OTTAWA, ON (May 27, 2022): While Canada joined its allies this spring in promising to hike defence budgets, the US Ambassador to Canada this week called Ottawa’s latest military investments “disappointing” in light of global instability caused by Russia’s invasion of Ukraine.
US Ambassador David Cohen, in a May 26 interview in the National Post, acknowledged that Canada bumped up military spending to $8 billion in its spring budget, but was critical of what he called a government talking a bigger game than they play.
“In the public discourse leading up to the release of the budget, the rhetoric from senior Canadian government officials implied that there would be a significant increase in defence spending,” Cohen says in the National Post article.
“It’s fair to say that although $8 billion is more money, it was a little disappointing as matched against the rhetoric that we heard leading into the release of the budget.”
The remarks are the latest in decades of criticism Canada has faced over its reputation for cash-starving its military, reluctance to replace outdated equipment and failing to pay its share of support for NATO.
Cohen’s assessment also supports the findings of multiple reports by Macdonald-Laurier Institute Senior Fellow and defence policy expert Richard Shimooka.
“The Canadian military is threadbare and saddled with obsolete equipment, making it unable to provide any meaningful response to the crisis,” Shimooka wrote earlier this year in the Vancouver Sun. “It is a shameful situation for the world’s 10th largest economy, which once possessed one of the most advanced militaries in the Western world.”
Last month Shimooka wrote that the latest budget “provides little relief” and will have diminished buying power because years of maintaining 40-year-old aircraft and 30-year-old armored vehicles have left Canada’s forces with massive repair costs to keep a percentage of its aging equipment operational.

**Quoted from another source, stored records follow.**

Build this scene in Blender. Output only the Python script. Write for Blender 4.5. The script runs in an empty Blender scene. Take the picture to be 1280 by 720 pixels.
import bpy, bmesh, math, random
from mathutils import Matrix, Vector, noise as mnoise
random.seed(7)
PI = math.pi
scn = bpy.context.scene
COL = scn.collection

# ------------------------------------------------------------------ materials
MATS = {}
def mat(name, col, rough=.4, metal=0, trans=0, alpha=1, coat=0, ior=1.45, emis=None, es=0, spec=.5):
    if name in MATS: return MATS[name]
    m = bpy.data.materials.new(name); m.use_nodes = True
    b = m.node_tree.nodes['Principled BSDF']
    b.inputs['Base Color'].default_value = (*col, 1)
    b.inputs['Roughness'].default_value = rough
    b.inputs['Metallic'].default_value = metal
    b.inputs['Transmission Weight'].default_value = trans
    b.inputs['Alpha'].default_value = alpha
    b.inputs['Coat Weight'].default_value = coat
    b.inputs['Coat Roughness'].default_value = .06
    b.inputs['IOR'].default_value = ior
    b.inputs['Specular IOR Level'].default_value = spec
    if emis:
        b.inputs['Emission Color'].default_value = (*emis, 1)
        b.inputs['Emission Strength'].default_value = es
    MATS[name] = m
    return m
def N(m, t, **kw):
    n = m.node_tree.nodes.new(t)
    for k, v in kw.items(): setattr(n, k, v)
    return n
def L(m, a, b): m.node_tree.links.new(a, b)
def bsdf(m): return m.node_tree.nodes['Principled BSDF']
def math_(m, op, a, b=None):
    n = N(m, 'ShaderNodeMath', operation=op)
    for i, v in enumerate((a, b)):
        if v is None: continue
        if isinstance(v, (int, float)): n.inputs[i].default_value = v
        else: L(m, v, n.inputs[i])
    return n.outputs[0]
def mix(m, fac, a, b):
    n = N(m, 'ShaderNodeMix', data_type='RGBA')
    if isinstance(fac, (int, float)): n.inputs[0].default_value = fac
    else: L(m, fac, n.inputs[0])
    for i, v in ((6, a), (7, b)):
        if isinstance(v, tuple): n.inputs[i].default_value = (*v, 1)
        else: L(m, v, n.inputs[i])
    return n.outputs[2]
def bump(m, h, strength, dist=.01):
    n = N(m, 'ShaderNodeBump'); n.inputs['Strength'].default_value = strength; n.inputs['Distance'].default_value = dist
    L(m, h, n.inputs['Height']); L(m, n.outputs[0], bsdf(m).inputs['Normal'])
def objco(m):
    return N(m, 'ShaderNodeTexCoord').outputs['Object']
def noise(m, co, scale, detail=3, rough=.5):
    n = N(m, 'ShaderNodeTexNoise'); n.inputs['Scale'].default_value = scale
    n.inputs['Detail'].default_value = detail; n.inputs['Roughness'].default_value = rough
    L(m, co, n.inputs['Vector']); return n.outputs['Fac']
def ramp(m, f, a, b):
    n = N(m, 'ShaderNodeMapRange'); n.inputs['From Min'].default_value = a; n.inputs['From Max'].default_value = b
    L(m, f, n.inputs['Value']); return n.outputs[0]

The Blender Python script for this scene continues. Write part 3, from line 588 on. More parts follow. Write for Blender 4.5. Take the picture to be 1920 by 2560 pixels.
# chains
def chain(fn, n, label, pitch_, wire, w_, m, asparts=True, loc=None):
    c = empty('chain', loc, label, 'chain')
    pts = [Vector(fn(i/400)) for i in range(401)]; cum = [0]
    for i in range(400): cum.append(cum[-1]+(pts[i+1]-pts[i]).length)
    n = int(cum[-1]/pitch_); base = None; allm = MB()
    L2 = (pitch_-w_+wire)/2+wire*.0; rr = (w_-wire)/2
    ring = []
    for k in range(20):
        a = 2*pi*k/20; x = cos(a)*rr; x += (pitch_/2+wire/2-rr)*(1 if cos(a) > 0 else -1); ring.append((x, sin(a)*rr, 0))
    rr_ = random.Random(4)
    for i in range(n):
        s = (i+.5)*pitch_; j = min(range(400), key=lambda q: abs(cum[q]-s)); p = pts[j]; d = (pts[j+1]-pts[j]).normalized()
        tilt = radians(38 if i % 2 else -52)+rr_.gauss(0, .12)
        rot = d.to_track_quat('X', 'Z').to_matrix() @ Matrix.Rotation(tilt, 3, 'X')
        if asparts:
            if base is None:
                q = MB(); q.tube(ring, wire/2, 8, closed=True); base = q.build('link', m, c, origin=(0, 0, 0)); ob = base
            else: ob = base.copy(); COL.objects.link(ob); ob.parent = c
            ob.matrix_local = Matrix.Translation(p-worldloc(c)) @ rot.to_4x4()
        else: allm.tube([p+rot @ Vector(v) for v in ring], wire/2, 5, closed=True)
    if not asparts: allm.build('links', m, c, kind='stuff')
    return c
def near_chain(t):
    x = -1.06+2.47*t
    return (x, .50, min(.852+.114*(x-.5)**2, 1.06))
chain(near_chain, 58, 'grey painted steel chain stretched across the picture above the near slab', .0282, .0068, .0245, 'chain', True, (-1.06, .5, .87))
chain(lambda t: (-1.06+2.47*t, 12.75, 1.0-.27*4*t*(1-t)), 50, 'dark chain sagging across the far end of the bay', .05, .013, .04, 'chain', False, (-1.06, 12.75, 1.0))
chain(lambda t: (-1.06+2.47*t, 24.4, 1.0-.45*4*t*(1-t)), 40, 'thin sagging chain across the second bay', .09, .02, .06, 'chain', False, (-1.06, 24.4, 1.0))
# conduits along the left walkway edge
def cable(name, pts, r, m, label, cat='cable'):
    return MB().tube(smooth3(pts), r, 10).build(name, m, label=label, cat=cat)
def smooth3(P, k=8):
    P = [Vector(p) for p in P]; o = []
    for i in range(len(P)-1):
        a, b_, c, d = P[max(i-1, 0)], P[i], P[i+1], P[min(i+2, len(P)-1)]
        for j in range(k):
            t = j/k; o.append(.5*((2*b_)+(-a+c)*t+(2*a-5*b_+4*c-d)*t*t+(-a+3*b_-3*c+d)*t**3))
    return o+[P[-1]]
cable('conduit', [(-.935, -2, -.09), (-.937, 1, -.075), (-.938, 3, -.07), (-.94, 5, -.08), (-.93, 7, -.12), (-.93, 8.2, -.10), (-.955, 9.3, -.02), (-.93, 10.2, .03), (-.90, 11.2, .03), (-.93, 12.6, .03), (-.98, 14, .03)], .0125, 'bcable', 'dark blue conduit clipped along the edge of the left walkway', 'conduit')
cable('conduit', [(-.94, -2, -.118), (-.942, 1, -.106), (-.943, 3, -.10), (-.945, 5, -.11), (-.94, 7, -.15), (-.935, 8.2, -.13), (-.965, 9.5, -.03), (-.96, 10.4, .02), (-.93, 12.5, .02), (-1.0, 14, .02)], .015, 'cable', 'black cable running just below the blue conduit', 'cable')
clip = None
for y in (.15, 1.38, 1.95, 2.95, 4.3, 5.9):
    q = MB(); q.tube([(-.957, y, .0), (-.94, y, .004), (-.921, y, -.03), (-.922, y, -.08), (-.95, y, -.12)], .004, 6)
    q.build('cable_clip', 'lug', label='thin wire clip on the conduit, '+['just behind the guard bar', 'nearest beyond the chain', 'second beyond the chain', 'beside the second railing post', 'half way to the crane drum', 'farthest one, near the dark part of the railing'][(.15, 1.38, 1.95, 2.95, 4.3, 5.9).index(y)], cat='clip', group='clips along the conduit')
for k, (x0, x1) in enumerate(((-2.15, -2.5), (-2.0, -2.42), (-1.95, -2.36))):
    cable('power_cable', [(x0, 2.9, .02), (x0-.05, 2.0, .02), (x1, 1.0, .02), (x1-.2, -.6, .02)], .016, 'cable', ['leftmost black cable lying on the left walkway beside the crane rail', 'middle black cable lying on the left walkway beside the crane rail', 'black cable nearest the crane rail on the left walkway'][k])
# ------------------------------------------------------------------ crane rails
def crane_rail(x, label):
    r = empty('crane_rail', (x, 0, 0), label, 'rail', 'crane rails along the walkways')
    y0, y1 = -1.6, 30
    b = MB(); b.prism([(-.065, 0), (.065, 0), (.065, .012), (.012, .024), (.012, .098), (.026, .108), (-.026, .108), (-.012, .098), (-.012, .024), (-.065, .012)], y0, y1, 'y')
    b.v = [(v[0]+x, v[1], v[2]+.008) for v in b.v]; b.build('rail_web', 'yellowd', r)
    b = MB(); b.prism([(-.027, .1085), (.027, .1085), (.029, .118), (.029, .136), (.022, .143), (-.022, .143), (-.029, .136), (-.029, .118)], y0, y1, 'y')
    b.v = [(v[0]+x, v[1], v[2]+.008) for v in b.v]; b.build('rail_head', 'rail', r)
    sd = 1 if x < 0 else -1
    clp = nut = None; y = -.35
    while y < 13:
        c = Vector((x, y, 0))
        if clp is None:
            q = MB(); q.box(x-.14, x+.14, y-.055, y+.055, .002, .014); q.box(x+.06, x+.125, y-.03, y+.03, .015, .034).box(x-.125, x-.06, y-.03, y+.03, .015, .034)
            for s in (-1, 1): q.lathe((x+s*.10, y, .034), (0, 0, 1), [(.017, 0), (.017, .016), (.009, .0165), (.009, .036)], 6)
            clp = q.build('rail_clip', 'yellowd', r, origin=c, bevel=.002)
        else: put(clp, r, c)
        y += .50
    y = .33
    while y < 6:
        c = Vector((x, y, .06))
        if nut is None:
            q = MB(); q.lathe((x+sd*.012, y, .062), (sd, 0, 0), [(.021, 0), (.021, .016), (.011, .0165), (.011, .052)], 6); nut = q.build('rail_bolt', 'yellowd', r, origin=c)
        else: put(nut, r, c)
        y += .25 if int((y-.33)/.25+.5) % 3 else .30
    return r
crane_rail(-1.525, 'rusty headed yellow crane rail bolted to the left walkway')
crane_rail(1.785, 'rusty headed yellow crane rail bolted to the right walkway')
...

“Canada now has major gaps in some of its most essential defence capabilities,” he wrote. “It has no air defence or modern artillery to enable operations in a conflict anywhere approaching the intensity of what we are witnessing in Ukraine today. This does not even take into account essential new technologies the armed forces require to work with our allies, such as in battlefield networking or unmanned combat vehicles.”